Memorial of Saint Thérèse of the Child Jesus
Scripture:
Reflection:
Today the church celebrates a saint who captured the heart of the modern church. A young French woman who traveled from her hometown of Lisieux, in northern France, only once in her life—a trip to Rome to see the Pope and get permission to enter the Carmelite cloister when still younger than the required canonical age (she was turned down!); a cloistered sister for all of her brief adult life (she entered the convent at 15 and died at the age of 24); someone who dreamed of being a missionary to foreign lands but who never left the walls of her convent. Despite all this—or perhaps because of it—her generous and expansive spirit, captured in her own writings and her articulation of what she called her “little way” to holiness, struck deep chords in Catholics around the world. There has been a tendency to view Thérèse somewhat sentimentally; touched up photos and art portrays her as too pretty; in fact, she had a compelling face, full of character and a lot of grit.

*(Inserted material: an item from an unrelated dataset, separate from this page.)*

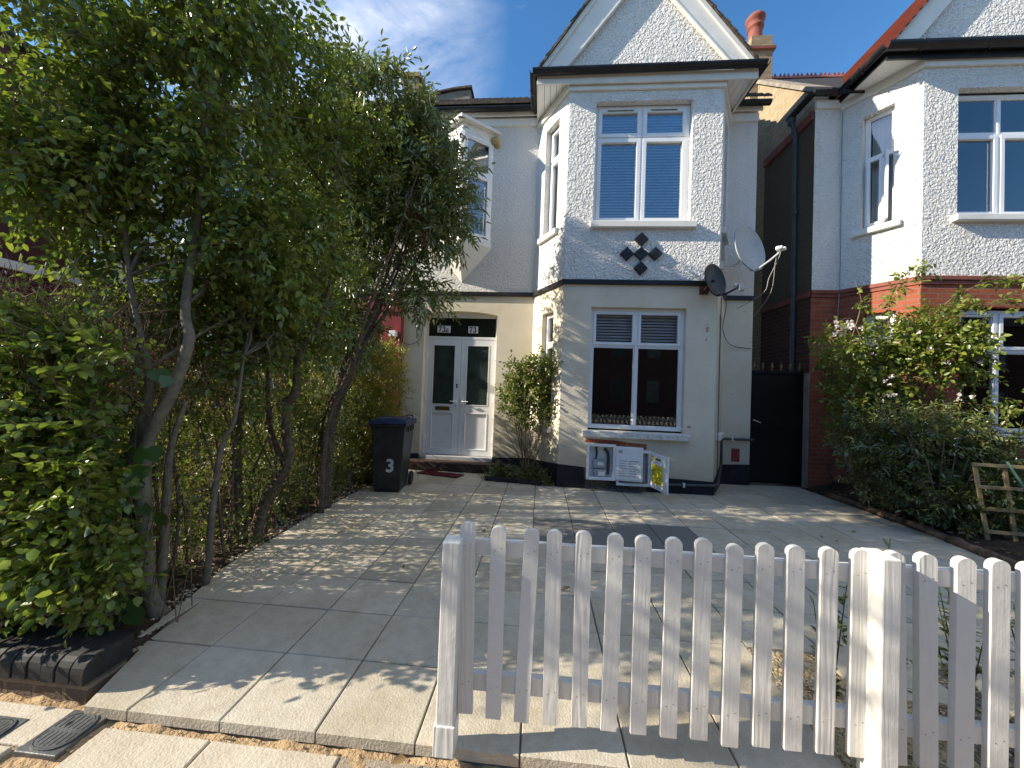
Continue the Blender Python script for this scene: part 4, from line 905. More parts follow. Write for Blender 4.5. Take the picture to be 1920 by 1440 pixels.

Pope Pius XI called her the “greatest saint of the modern church.” She was put on the fast track to canonization, declared a saint in 1925 only a few years after her death in 1897. Pius XI made her the patron of missionaries and John Paul II declared her to be a doctor of the church. Thérèse would be amazed at this to be sure. She considered herself no match for the great and learned saints. She identified with the children in the gospel whom Jesus embraced. As she noted in her diary:
Sometimes, when I read spiritual treatises in which perfection is shown with a thousand obstacles, surrounded by a crowd of illusions, my poor little mind quickly tires. I close the learned book which is breaking my head and drying up my heart, and I take up Holy Scripture. Then all seems luminous to me; a single word uncovers for my soul infinite horizons; perfection seems simple; I see that it is enough to recognize one’s nothingness and to abandon oneself, like a child, into God’s arms. Leaving to great souls, to great minds, the beautiful books I cannot understand, I rejoice to be little because only children, and those who are like them, will be admitted to the heavenly banquet.
The Scripture readings for today’s liturgy are not specifically paired with this feast but the Response Psalm echoes Thérèse’s spirit of complete trust in God’s love for her:
Hear, O LORD, the sound of my call;
have pity on me, and answer me.
Of you my heart speaks; you my glance seeks.
Your presence, O LORD, I seek.
Hide not your face from me;
do not in anger repel your servant.
You are my helper: cast me not off.
I believe that I shall see the bounty of the LORD
in the land of the living.
Wait for the LORD with courage;
be stouthearted, and wait for the LORD.
And, fittingly, the gospel passage is from Luke’s account of Jesus’ sending out the seventy-two disciples on mission, encouraging them, “The harvest is abundant but the laborers are few; so ask the master of the harvest to send out laborers for his harvest.” (Luke 10:1-2). Thérèse constantly prayed for missionaries and corresponded with some of them. Her body may have been confined to a small parcel of land but her spirit was world-wide, the spirit of the Gospel.
Her spirit is still alive in the church. In his encyclical on the environment, Laudato ‘Si, Pope Francis refers to the spirituality of Thérèse as a guide for us in the face of enormous moral challenges such as care for the environment.
Saint Therese of Lisieux invites us to practice the little way of love, not to miss out on a kind word, a smile or any small gesture which sows peace and friendship. An integral ecology is also made up of simple daily gestures which break with the logic of violence, exploitation, and selfishness. In the end, a world of exacerbated consumption is at the same time a world which mistreats life in all its forms. Love, overflowing with small gestures of mutual care, is also civic and political, and it makes itself felt in every action that seeks to build a better world. Love for society and commitment to the common good are outstanding expressions of a charity which affects not only relationships between individuals but also “macro-relationships, social, economic and political ones”. That is why the Church set before the world the ideal of a “civilization of love”. (Laudato ‘Si, par. #230-231).
Thérèse, the cloistered missionary of Lisieux, would be proud!
Fr. Donald Senior, C.P. is President Emeritus and Professor of New Testament at Catholic Theological Union. He lives at the Passionist residence in the Hyde Park neighborhood of Chicago.